Potrei lanciarmi in un pippone infinito sull’importanza del superare le apparenze per dare la precedenza all’inclusione, alla bontà d’animo e all’incontro col diverso, scagliandomi contro una società conformista e superficiale che bada più all’involucro che alla sostanza e classifica le creature in base a quello che vede, invece di apprezzare l’altro in base a quello che sa, sente, pensa e dice. Potrei lanciarmi in un pippone di questo tenore… e farei bene, perché è tutto vero e sono tutti valori sacrosanti e importantissimi che possiamo ricavare dal film. Ma penso che il commento di Cesare, anni tre, sia molto più efficace di un mio potenziale trattato sociologico.

Cece, ti è piaciuto il film?
Sì. Ma ero anche un po’ triste.
Perché?
Pecché quelli brutti sono simpatici.
E sei triste perché sono simpatici?
No. Pecché quelli altri li trattano male.
Quelli belli ti piacevano?
No. Solo i brutti. Tutti coloati.
Ma sei più contento o più triste.
Contento.
E le canzoni?
Cantano tanto. Ma mamma pecché tu hai pianto?
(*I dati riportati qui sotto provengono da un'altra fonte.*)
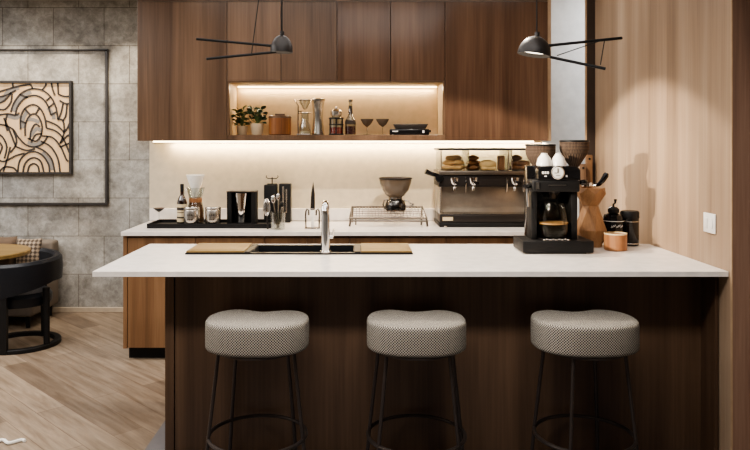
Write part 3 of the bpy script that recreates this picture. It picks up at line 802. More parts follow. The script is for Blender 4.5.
for sx in (-1, 1):
    MB().tube([(sx*.05, 0, .008), (sx*.052, 0, .10), (sx*.05, 0, .13), (sx*.04, 0, .148), (sx*.03, 0, .14), (sx*.028, 0, .10)], .0065, 8).build('wire_arm', 'steel_dark', t)
MB().box(-.012, .012, -.008, .008, .008, .14, .002).build('slot_post', 'white', t)
k = thing('paring_knife', 'narrow blade standing point up on the wire stand', 'knife', (X(312.5, d), d, TOP+.1425))
MB().prism([(-.017, .0), (.018, .0), (.018, .12), (.006, .215), (-.010, .13)], -.0015, .0015, 'Y').build('blade', 'graphite', k, smooth=False)
MB().box(-.014, .014, -.006, .006, -.0005, .012, .002).build('bolster', 'steel', k)

# wire rack with dripper
x0, x1 = X(350, 5.55), X(427, 5.55)
t = thing('wire_rack', 'sloping bronze wire rack on the back worktop under the glass dripper', 'rack', ((x0+x1)/2, 5.7, TOP+.001))
hw = (x1-x0)/2; zf, zb = .064, .125; ya, yb = -.15, .14
mb = MB()
mb.tube([(-hw, ya, zf), (hw, ya, zf), (hw-.01, yb, zb), (-hw+.01, yb, zb), (-hw, ya, zf)], .009, 8)
mb.tube([(-hw, ya, zf-.02), (hw, ya, zf-.022)], .008, 8)
mb.build('rack_frame', 'bronze', t)
mb = MB()
for i in range(1, 24):
    f_ = i/24; mb.tube([(-hw+2*hw*f_, ya, zf+.004), (-hw+2*hw*f_, yb, zb+.004)], .002, 6)
for i in range(1, 5): mb.tube([(-hw, ya+(yb-ya)*i/5, zf+(zb-zf)*i/5), (hw, ya+(yb-ya)*i/5, zf+(zb-zf)*i/5)], .0025, 6)
mb.build('rack_wires', 'bronze', t)
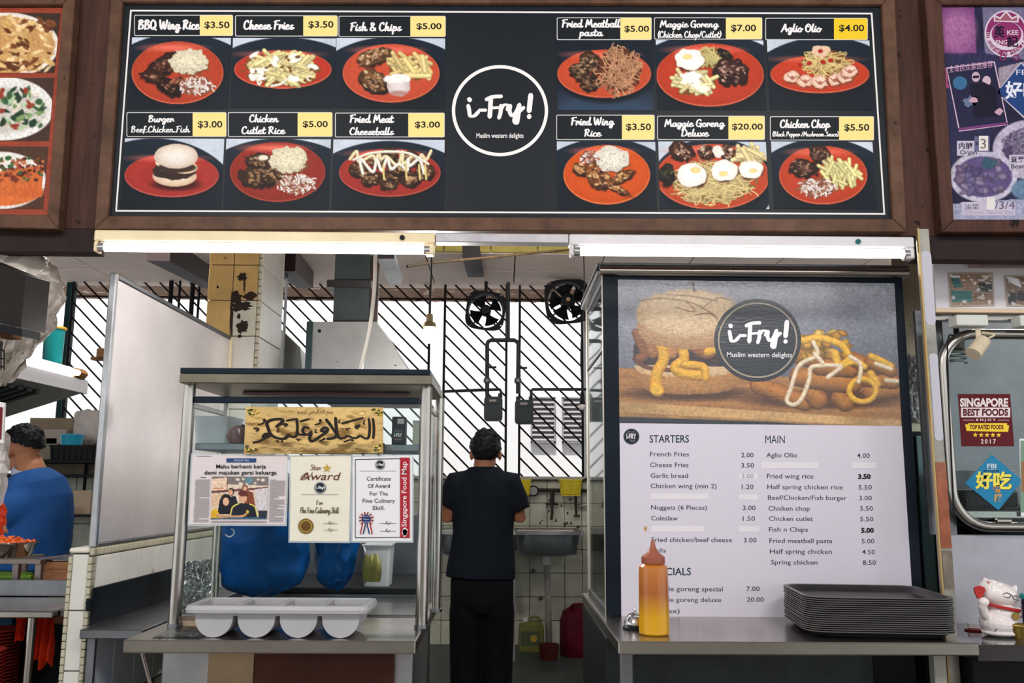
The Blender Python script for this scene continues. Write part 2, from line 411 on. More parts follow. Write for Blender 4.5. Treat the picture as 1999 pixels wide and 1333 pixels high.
# pictures printed on signs: painted numerically and stored as colours of a fine flat grid
class Pic:
    def __init__(s, quad, step=1.6):
        (ax, ay), (bx, by), (cx, cy), (dx, dy) = quad      # tl, tr, br, bl in px
        nx = max(2, int(abs(bx-ax)/step)); ny = max(2, int(abs(dy-ay)/step))
        u = np.linspace(0, 1, nx+1)[None, :]; v = np.linspace(0, 1, ny+1)[:, None]
        s.X = (ax*(1-u)+bx*u)*(1-v)+(dx*(1-u)+cx*u)*v; s.Y = (ay*(1-u)+by*u)*(1-v)+(dy*(1-u)+cy*u)*v
        s.C = np.zeros(s.X.shape+(3,)); s.nx, s.ny = nx, ny; s.k = 0
    def noise(s, scale, seed=0):            # smooth value noise in px
        r = np.random.default_rng(seed+1); g = r.random((97, 97))
        x = s.X/scale % 96; y = s.Y/scale % 96; i = x.astype(int); j = y.astype(int); a = x-i; b = y-j
        a = a*a*(3-2*a); b = b*b*(3-2*b)
        return (g[j, i]*(1-a)+g[j, i+1]*a)*(1-b)+(g[j+1, i]*(1-a)+g[j+1, i+1]*a)*b
    def put(s, mask, col):
        mask = np.clip(mask, 0, 1)[..., None]; s.C = s.C*(1-mask)+np.asarray(col, float)*mask
    def fill(s, col): s.C[:] = col
    def ell(s, cx, cy, rx, ry, col, ang=0, edge=0, soft=1.0, seed=0, shade=0, inner=None, es=7):
        c, n = math.cos(ang), math.sin(ang); dx = s.X-cx; dy = s.Y-cy
        a = (dx*c+dy*n)/rx; b = (-dx*n+dy*c)/ry; d = np.sqrt(a*a+b*b)
        if edge: d = d+(s.noise(es, seed)-.5)*edge*2
        m = np.clip((1-d)*min(rx, ry)/soft+0.5, 0, 1)
        col = np.asarray(col, float)
        if inner is not None or shade:
            t = np.clip(d, 0, 1)[..., None]
            cc = col*(1-shade*t**2) if inner is None else np.asarray(inner, float)*(1-t**2)+col*t**2
            if shade: cc = cc*(1+0.25*shade*np.clip(-b, -1, 1)[..., None])
        else: cc = col
        s.put(m, cc); return m
    def stroke(s, pts, w, col, edge=None, n=6, soft=0.8, hi=0.15, smooth=True):
        p = spline([(a[0], a[1], 0) for a in pts], n) if smooth and len(pts) > 2 else [Vector((a[0], a[1], 0)) for a in pts]
        xs = [q.x for q in p]; ys = [q.y for q in p]
        near = (s.X > min(xs)-w-2) & (s.X < max(xs)+w+2) & (s.Y > min(ys)-w-2) & (s.Y < max(ys)+w+2)
        jj, ii = np.where(near)
        if not len(jj): return
        j0, j1, i0, i1 = jj.min(), jj.max()+1, ii.min(), ii.max()+1
        X = s.X[j0:j1, i0:i1]; Y = s.Y[j0:j1, i0:i1]; D = np.full(X.shape, 1e9); S = np.zeros(X.shape)
        for a, b in zip(p, p[1:]):
            vx, vy = b.x-a.x, b.y-a.y; L = vx*vx+vy*vy+1e-9
            t = np.clip(((X-a.x)*vx+(Y-a.y)*vy)/L, 0, 1); ex = X-a.x-t*vx; ey = Y-a.y-t*vy; d = np.hypot(ex, ey)
            m = d < D; D = np.where(m, d, D); S = np.where(m, ey, S)
        h = w/2; m = np.clip((h-D)/soft+.5, 0, 1)[..., None]; tt = np.clip(D/h, 0, 1)[..., None]
        e = np.asarray(edge if edge is not None else [c*0.72 for c in col], float)
        cc = np.asarray(col, float)*(1-tt**2.5)+e*tt**2.5; cc = cc*(1-hi*np.clip(S/h, -1, 1)[..., None])
        s.C[j0:j1, i0:i1] = s.C[j0:j1, i0:i1]*(1-m)+cc*m
    def poly(s, pts, col, soft=0):
        ins = np.zeros(s.X.shape, bool); n = len(pts)
        for i in range(n):
            (x1, y1), (x2, y2) = pts[i], pts[(i+1) % n]
            if y1 == y2: continue
            c = ((y1 > s.Y) != (y2 > s.Y)) & (s.X < (x2-x1)*(s.Y-y1)/(y2-y1)+x1); ins ^= c
        s.put(ins*1.0, col)
    def grain(s, amt=8, scale=2.5, seed=5): s.C = s.C*(1+(s.noise(scale, seed)-.5)[..., None]*amt/50)
    def build(s, name, m, parent, pos, lift=0.001, label=None):
        W = pos(s.X.ravel(), s.Y.ravel(), lift); off = np.array(list(wpos(parent)))
        me = bpy.data.meshes.new(name); nx, ny = s.nx+1, s.ny+1
        i = np.arange(nx*ny).reshape(ny, nx)
        q = np.stack([i[:-1, :-1], i[1:, :-1], i[1:, 1:], i[:-1, 1:]], -1).reshape(-1, 4)
        me.vertices.add(nx*ny); me.vertices.foreach_set('co', (W-off).ravel())
        me.loops.add(q.size); me.loops.foreach_set('vertex_index', q.ravel()); me.polygons.add(len(q))
        me.polygons.foreach_set('loop_start', np.arange(0, q.size, 4)); me.update(calc_edges=True)
        c = np.clip(s.C.reshape(-1, 3)/255.0, 0, 1); c = np.where(c <= .04045, c/12.92, ((c+.055)/1.055)**2.4)
        at = me.color_attributes.new('Col', 'FLOAT_COLOR', 'POINT'); at.data.foreach_set('color', np.concatenate([c, np.ones((len(c), 1))], 1).ravel())
        me.materials.append(m); me.validate(); o = link(name, me, parent)
        if label: o['label'] = label
        return o
# ============================================================ materials
STEEL = mat('steel', (168, 163, 156), 0.24, 1.0, var=0.12, scale=3, rvar=0.1, bump=0.02, bscale=25)
STEEL2 = mat('steel_worn', (176, 176, 178), 0.34, 1.0, var=0.2, scale=5, rvar=0.14, bump=0.04, bscale=30)
STEELD = mat('steel_dark', (120, 122, 126), 0.38, 1.0, var=0.3, scale=4, rvar=0.12)
CHROME = mat('chrome', (215, 215, 218), 0.12, 1.0)
ORDS = ['topmost', 'second from the top', 'third from the top', 'fourth from the top', 'fifth from the top', 'sixth from the top', 'seventh from the top', 'eighth from the top', 'ninth from the top', 'tenth from the top', 'eleventh from the top', 'twelfth from the top', 'thirteenth from the top', 'fourteenth from the top', 'fifteenth from the top', 'sixteenth from the top', 'lowest']
BLACK = mat('black_paint', (24, 25, 29), 0.45, 0, var=0.2)
IRON = mat('iron_black', (26, 24, 26), 0.55, 0)
WHITEP = mat('white_paint', (226, 224, 222), 0.55, 0, var=0.05)
CREAM = mat('cream_enamel', (224, 206, 168), 0.4, 0, var=0.08)
WOOD = mat('brown_wood', (74, 49, 41), 0.5, 0, var=0.35, scale=5, stretch=(6, 1, .6), spots=((28, 20, 18), 22, 0.66), bump=0.1, bscale=30)
WOODL = mat('brown_frame', (92, 66, 52), 0.45, 0, var=0.32, scale=6, stretch=(2, 1, 2), spots=((40, 28, 24), 30, 0.68))
DARKB = mat('dark_beam', (44, 33, 32), 0.6, 0, var=0.2)
TILEW = mat('white_tile', (205, 203, 196), 0.22, 0, var=0.07, scale=3)
TILEG = mat('grimy_tile', (190, 188, 172), 0.3, 0, var=0.22, scale=5, spots=((84, 76, 60), 6, 0.68))
TILEY = mat('yellowed_tile', (194, 160, 104), 0.3, 0, var=0.2, scale=4, spots=((62, 38, 22), 9, 0.66))
TILEC = mat('ceiling_tile_olive', (176, 160, 84), 0.5, 0, var=0.1)
EDGE = mat('edge_tile', (176, 170, 148), 0.3, 0, var=0.12, scale=12)
GROUT = mat('grout', (92, 88, 80), 0.9, 0, var=0.2)
CEILP = mat('ceiling_panel', (238, 218, 206), 0.7, 0, var=0.08, scale=2)
CONC = mat('dark_concrete', (58, 66, 64), 0.35, 0, var=0.3, scale=4)
GLASS = mat('glass', (236, 246, 246), 0.03, 0, trans=1.0, ior=1.2)
PAPER = mat('paper_white', (226, 224, 228), 0.6)
PRT = print_mat('print_satin', 0.45, spec=.15); PRTM = print_mat('print_matte', 0.7, spec=0.3)
PRTG = print_mat('print_gloss_crinkled', 0.27, bump=0.10, bscale=60, stretch=(.6, 1, 2), spec=0.9)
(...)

Eh, la mamma ha pianto perché ormai la mamma piange per qualsiasi cosa. È un fenomeno che sta diventando imbarazzante. Ma non reprimiamo la nostra emotività. Cantano tanto, è vero, ma ci sta. E anche le voci italiane fanno un ottimo lavoro. Tra i doppiatori ci sono Federica Carta, Shade, Elio (FORZA PANINO!) e Achille Lauro.
Su Achille Lauro mi soffermerei perché Cesare è fan. Cioè, non ha idea di chi sia e non ha ancora afferrato il concetto di doppiaggio – se un pipistrello rosso parla è il pipistrello rosso che parla, non Achille Lauro – ma lui e suo padre mettono Achille Lauro a palla e ballano. Una sera hanno anche bruciato un ragù perché erano troppo impegnati a ballare Achille Lauro. Insomma, Achille Lauro mi deve un ragù ma gli voglio comunque bene.
Menzione d’onore a Gatto Farfuglio, che appare per credo sei secondi in tutto ma ha fatto ridere Cesare per una ventina di minuti – anche in questo caso, reazione sacrosanta.
Annotazione conclusiva che spero tornerà utile alle altre mamme di bambini vivaci: CESARE È RIMASTO SEDUTO COME UN SOLDATINO E HA GUARDATO TUTTO. Favola.

Insomma, un successone. Torno ad abbracciare la mia Pandora. E anche il mio Cesare, ormai pronto a darsi alla critica cinematografica impegnata. Pupazzi alla riscossa è nelle sale dal 14 novembre, dilettatevi.